As discussões filosóficas nem sempre são tão pacíficas como se pensa, havendo mesmo algumas que chegaram a ser fisicamente ameaçadoras. A célebre história do atiçador com que Wittgenstein ameaçou o seu conterrâneo Popper no Clube de Ciência Moral, em Cambridge, não é caso único. Wittgenstein não chegou a vias de facto mas a ameaça parece ter sido séria. Curiosamente, Popper também era, por vezes, pouco meigo, como nos encontros com o positivista lógico Carnap. Diz-se que era quase sempre Popper quem se irritava e perdia a compostura, ao contrário da serenidade de Carnap. Mais radical e descontrolado se mostrou o celebrado autor de A Estrutura das Revoluções Científicas quando, no seu gabinete de Princeton, atirou um cinzeiro com beatas na direcção do seu aluno de doutoramento Errol Morris. Este só teve tempo de se desviar do cinzeiro que passou mesmo ao lado da sua cabeça. Morris acabou por abandonar os estudos de filosofia da ciência em Princeton, tornando-se mais tarde um aclamado realizador de cinema (Werner Herzog e o compositor Philip Glass foram alguns dos nomes que colaboraram em filmes seus). Entretanto, Morris decidiu escrever The Ashtray, publicado em 2018, onde nos conta o episódio do cinzeiro e a tensa, embora curta, relação com o seu orientador de doutoramento Thomas Kuhn. Felizmente, a tradução portuguesa deste notável livro parece estar para breve.

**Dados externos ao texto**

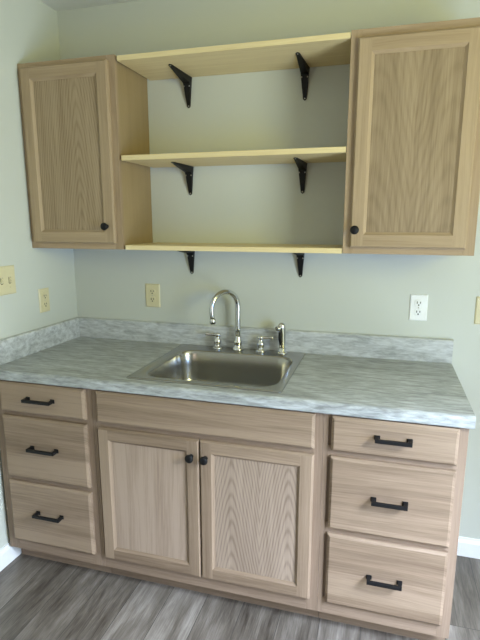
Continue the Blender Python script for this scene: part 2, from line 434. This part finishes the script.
t, w = base_unit('sink_base_cabinet', X1, X2, 'wide unfinished oak base cabinet with two doors under the sink')
face_frame(t, 0.0003, w-0.0003, FFY, FFY+0.019, BZ, CB-0.001, 0.0150, X2-1.333+0.012, [(BZ, 0.150), (0.699, CB-0.001)], None, 0.71)
b = MB(); b.bd = 0.11
slab_front(b, 0.488-X1, 1.333-X1, 0.732, 0.860, FFY-0.0002, DY); b.build('false_drawer_front', oak_h, t)
dl_ = panel_door(t, 0.488-X1, 0.9105-X1, 0.137, 0.7113, FFY-0.0002, DY, panel_plain, oak_v, oak_h)
dr_ = panel_door(t, 0.9135-X1, 1.333-X1, 0.137, 0.7113, FFY-0.0002, DY, panel_arched, oak_v, oak_h)
add_knob(dl_, 0.882-X1, 0.646, DY); add_knob(dr_, 0.938-X1, 0.646, DY)

# the panel patterns are set out in each cabinet's own coordinates
UFY = -0.2976; UDY = -0.3166
def wall_unit(x0, x1, dx0, dx1, dz0, dz1, pm, label, kx, kz):
    t = thing('wall_cabinet', (x0, 0, 1.3796), label, 'cabinet', 'wall cabinets beside the shelves')
    w = x1-x0; h = 2.149-1.3796
    carcass(t, 0, w, -0.002, UFY+0.019, 0, h, carcass_m, True)
    face_frame(t, 0, w, UFY, UFY+0.019, 0, h, 0.038, 0.038, [(0, 0.045), (h-0.045, h)], [upper_frame_v, upper_frame_h])
    d = panel_door(t, dx0-x0, dx1-x0, dz0-1.3796, dz1-1.3796, UFY-0.0002, UDY, pm, upper_v, upper_h, 0.047)
    add_knob(d, kx-x0, kz-1.3796, UDY)
    return t
upper_frame_v = wood('oak_upper_frame_upright_grain', (0.40, 0.296, 0.186), (0.255, 0.178, 0.105), 'z')
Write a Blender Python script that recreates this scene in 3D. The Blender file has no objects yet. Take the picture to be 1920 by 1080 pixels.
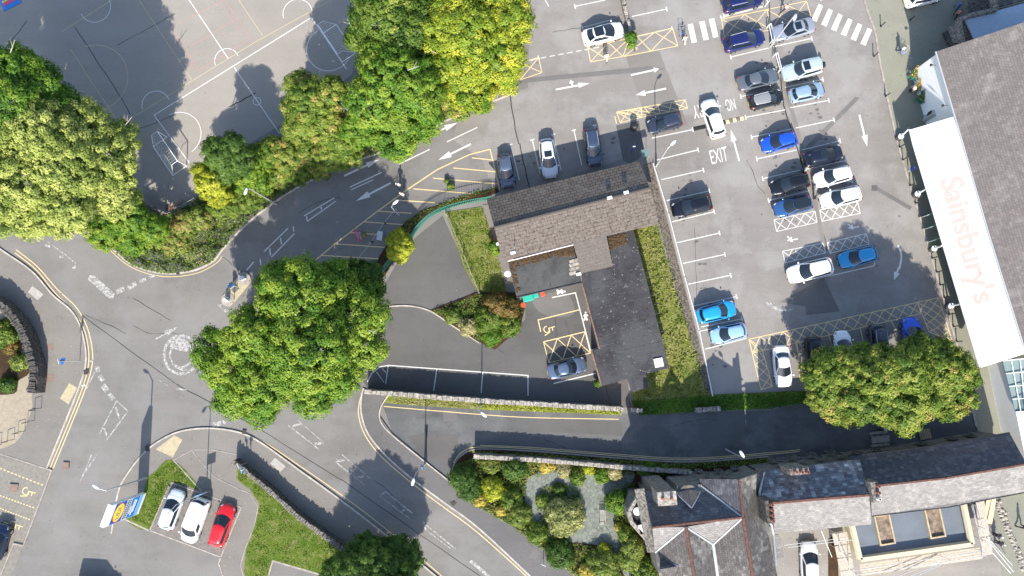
import bpy, bmesh, math, random
import numpy as np
from mathutils import Vector, Matrix
from mathutils.geometry import tessellate_polygon
random.seed(7)
rng = np.random.default_rng(11)
SC = bpy.context.scene
COL = SC.collection
R = math.radians
# ------------------------------------------------------------------ camera
H = 78.0                       # metres above the ground
F = 1332.0                     # focal length in photograph pixels (1920 wide)
NAD = (1000.0, 665.0)          # where the plumb line meets the picture
nc = Vector(((NAD[0]-960)/F, -(NAD[1]-540)/F, -1)).normalized()
zc = -nc
yc = (Vector((0, 1, 0)) - zc*zc.y).normalized()
xc = yc.cross(zc)
RM = Matrix((xc, yc, zc))      # camera axes -> world axes
cam_d = bpy.data.cameras.new('camera'); cam = bpy.data.objects.new('camera', cam_d); COL.objects.link(cam)
cam_d.sensor_width = 36; cam_d.lens = 36*F/1920; cam_d.clip_end = 2000
cam.matrix_world = Matrix.Translation((0, 0, H)) @ RM.to_4x4()
SC.camera = cam
# ------------------------------------------------------------------ light
ELEV = 36.0
w = bpy.data.worlds.new("World"); SC.world = w; w.use_nodes = True
nt = w.node_tree; sky = nt.nodes.new('ShaderNodeTexSky'); sky.sky_type = 'NISHITA'
sky.sun_disc = False; sky.sun_elevation = R(ELEV); sky.sun_rotation = R(180)
nt.links.new(sky.outputs[0], nt.nodes['Background'].inputs[0]); nt.nodes['Background'].inputs[1].default_value = 0.15
sd = bpy.data.lights.new('sun', 'SUN'); so = bpy.data.objects.new('sun', sd); COL.objects.link(so)
sd.energy = 4.5; sd.angle = R(0.5); sd.color = (1.0, 0.935, 0.83)
so.rotation_euler = Vector((0, -math.cos(R(ELEV)), math.sin(R(ELEV)))).to_track_quat('Z', 'Y').to_euler()
SC.view_settings.view_transform = 'Standard'; SC.view_settings.look = 'None'
SC.view_settings.exposure = 1.04; SC.view_settings.gamma = 1.0
SC.render.engine = 'CYCLES'

# ------------------------------------------------------------------ helpers
def P(px, py, z=0.0):
    """a point of the place: photograph pixel -> the world point at height z"""
    d = RM @ Vector(((px-960)/F, -(py-540)/F, -1))
    t = (z-H)/d.z
    return Vector((d.x*t, d.y*t, z))
def PS(pts, z=0.0): return [P(p[0], p[1], z) for p in pts]
SCALE = (P(1100, 600)-P(1000, 600)).length/100      # metres per pixel near the middle

def tag(o, label=None, cat=None, group=None, kind=None):
    if label: o['label'] = label
    if cat: o['category'] = cat
    if group: o['group'] = group
    if kind: o['kind'] = kind
    return o
def empty(name, loc=(0, 0, 0), rz=0.0, label=None, cat=None, group=None):
    o = bpy.data.objects.new(name, None); COL.objects.link(o); o.location = loc; o.rotation_euler = (0, 0, rz)
    o.empty_display_size = .2
    return tag(o, label, cat, group)
def link(name, me, mat=None, parent=None):
    o = bpy.data.objects.new(name, me); COL.objects.link(o)
    if mat is not None and not me.materials: me.materials.append(mat)
    if parent: o.parent = parent
    return o

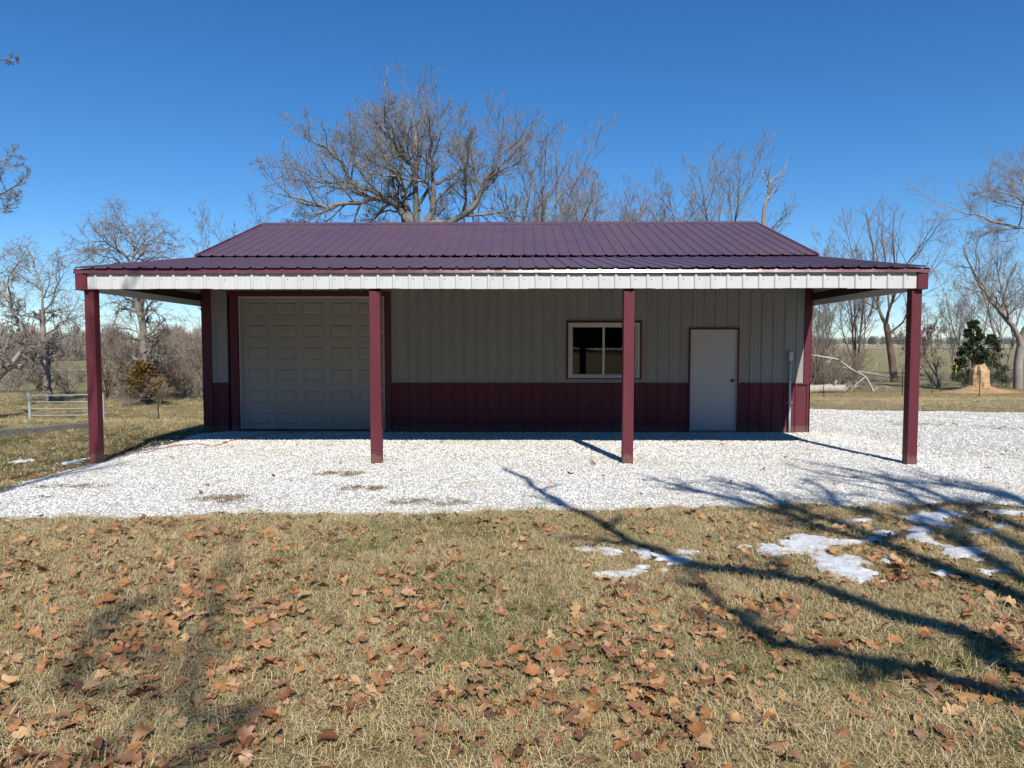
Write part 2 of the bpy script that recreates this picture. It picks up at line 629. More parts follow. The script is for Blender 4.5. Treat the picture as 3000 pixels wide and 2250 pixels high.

O livro não se limita a descrever o caricato episódio no gabinete de Kuhn, sendo simultaneamente uma obra de filosofia e uma obra de arte, notável a vários títulos. Seja pelo seu formato de álbum com abundantes e curiosas ilustrações, seja pelas entrevistas originais a filósofos como Putnam, Chomsky e Kripke, seja pelos oportunos comentários laterais, com referências históricas, artísticas e filosóficas, esta é uma obra verdadeiramente singular. Diria que se trata de um documentário ou reportagem filosófica em forma de livro.
Morris também discute desenvolvidamente as ideias de Kuhn, reforçando as acusações de relativismo e de idealismo, que tanto irritavam o famoso filósofo da ciência. É possível que Morris tenha sido demasiado severo e algo injusto com o pensamento de Kuhn, como sugeriu o filósofo da ciência Philip Kitcher na sua recensão do livro. Mas, ainda assim, não deixamos de estar perante uma obra singular, com muitos pontos de interesse filosófico. Além disso, proporciona uma leitura muito agradável. E, já agora, é também um regalo para os olhos.
E, pelo que sei, a tradução portuguesa procura reproduzir, página por página, a edição original. Boa!